The principle, or, if you want, "paradigm" of instantaneous reactions to forces can be said to reflect Newton's worldview. There was no reason not to assume that a body reacted instantaneously to an applied force. The theory is sufficiently exact to describe phenomena on space and time scales which are neither too big nor to small, and at velocities small relative to the speed of light, $c$.

The big paradigm change came, of course, with the theory of relativity which developed around 1900 and was formulated by Einstein in 1905. The theory establishes $c$ as an upper speed limit not only for bodies but, perhaps less obviously, for anything. In particular, no information passes between two points in space time faster than with $c$. No radiation, no gravity wave, nothing.

Things which happen at a remote spot are not only unknown here until the information arrives; they are non-existing a far as we are concerned. If the event is outside our light cone it will never have happened in our universe. If you lift up a rod which is 3 m long the other end will not know about it before at least $3m/c = 3m/3*10^8m/s = 10^{-8}s = 10ns$ have passed. This is a short time, so short that we usually do not notice; but it is measurable.

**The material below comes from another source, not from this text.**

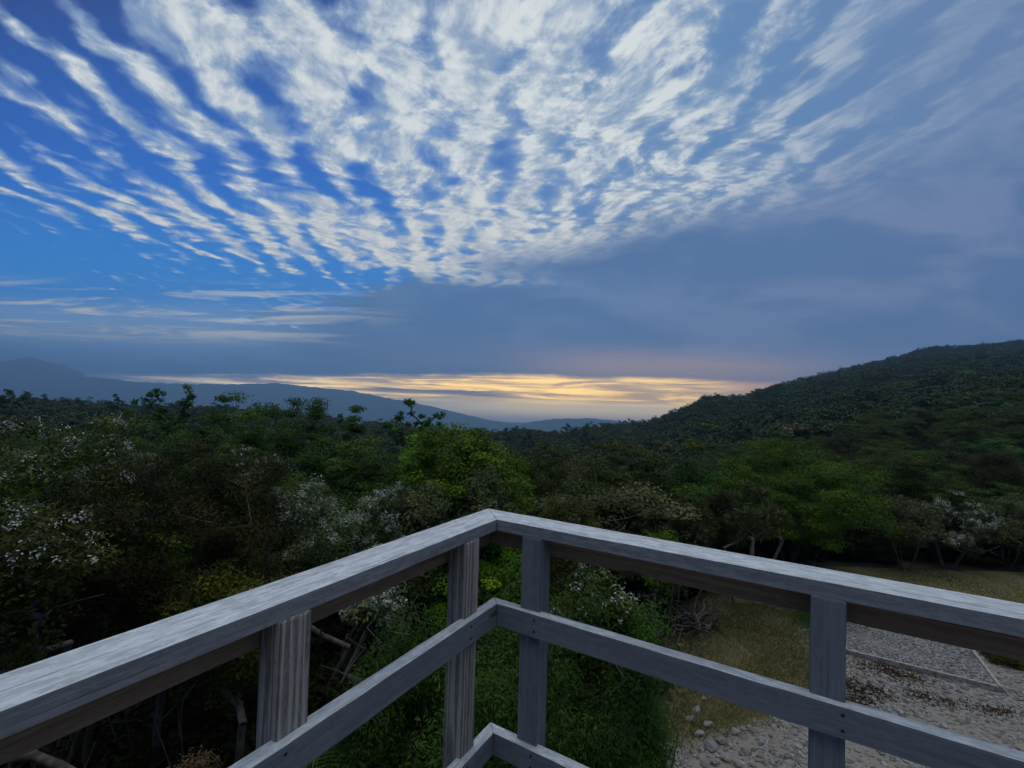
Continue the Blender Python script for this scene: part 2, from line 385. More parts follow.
go = link('ground', mesh_np('ground', V_, Q_, M['ground'], smooth=True)); tag(go, kind='structure')

# clearing surface: lawn, dry bank and gravel in one sheet 15 mm above the soil
def patch(name, x0, x1, y0, y1, step, inside, lift, mat):
    xs = np.arange(x0, x1 + step, step); ys = np.arange(y0, y1 + step, step)
    A, B = np.meshgrid(xs, ys, indexing='ij'); z = ground(A, B) + lift
    # snap sheet onto the coarse ground: keep it above by sampling the ground mesh resolution
    V = np.stack([A, B, z], -1).reshape(-1, 3); n_, m_ = A.shape
    id_ = np.arange(n_ * m_).reshape(n_, m_)
    q = np.stack([id_[:-1, :-1], id_[1:, :-1], id_[1:, 1:], id_[:-1, 1:]], -1).reshape(-1, 4)
    c = V[q].mean(1); keep = inside(c[:, 0], c[:, 1])
    q = q[keep]; used = np.unique(q); remap = -np.ones(len(V), int); remap[used] = np.arange(len(used))
    return link(name, mesh_np(name, V[used], remap[q], mat, smooth=True))
def in_clear(x, y):
    edge = vnoise(x, y, 1.1, 21) * 0.35
    left = 2.8 + sst(y, 7, 15) * 2.6 + edge
    backy = 17.2 + (x - 12) * 0.05 + edge
    return (x > left) & (y < backy) & (y > 1.5)
m, N, out = new_mat('clearing_ground')
geo = N.node('ShaderNodeNewGeometry').outputs['Position']; gxx, gyy, gzz = N.sep(geo)
b1 = N.noise(geo, 1.1, 6, 0.7, 0.4); b2 = N.noise(geo, 14.0, 5, 0.7); b3 = N.noise(geo, 4.0, 5, 0.65, 0.3)
grav = N.mix(b2, (0.10, 0.093, 0.083), (0.30, 0.28, 0.25))
grav = N.mix(N.ss(b3, 0.5, 0.66) * 0.6, grav, (0.20, 0.165, 0.12))
grass = N.mix(b2, (0.085, 0.085, 0.035), (0.21, 0.185, 0.09))
grass = N.mix(N.ss(b3, 0.45, 0.62) * 0.6, grass, (0.10, 0.08, 0.05))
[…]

If you look at the quantum effects underlying our reality it makes sense to quantize space time as well, if for no other reason than computability. This leads to models like lattice gauge theory which basically subdivides reality in nodes on a space-time lattice which carry specific properties and interact only with their neighbors (entanglement aside). Any disturbance propagates from node to node, one node per "step", which results in a communication speed of $c$. The whole thing is basically a cellular automaton, much like Conway's Game of Life. I'm not saying that reality indeed functions this way, but the model surely describes many of its aspects well. The core paradigm is that all interaction is local, neighbor to neighbor. There is no global force or plan; there is no coordination or remote communication of any kind.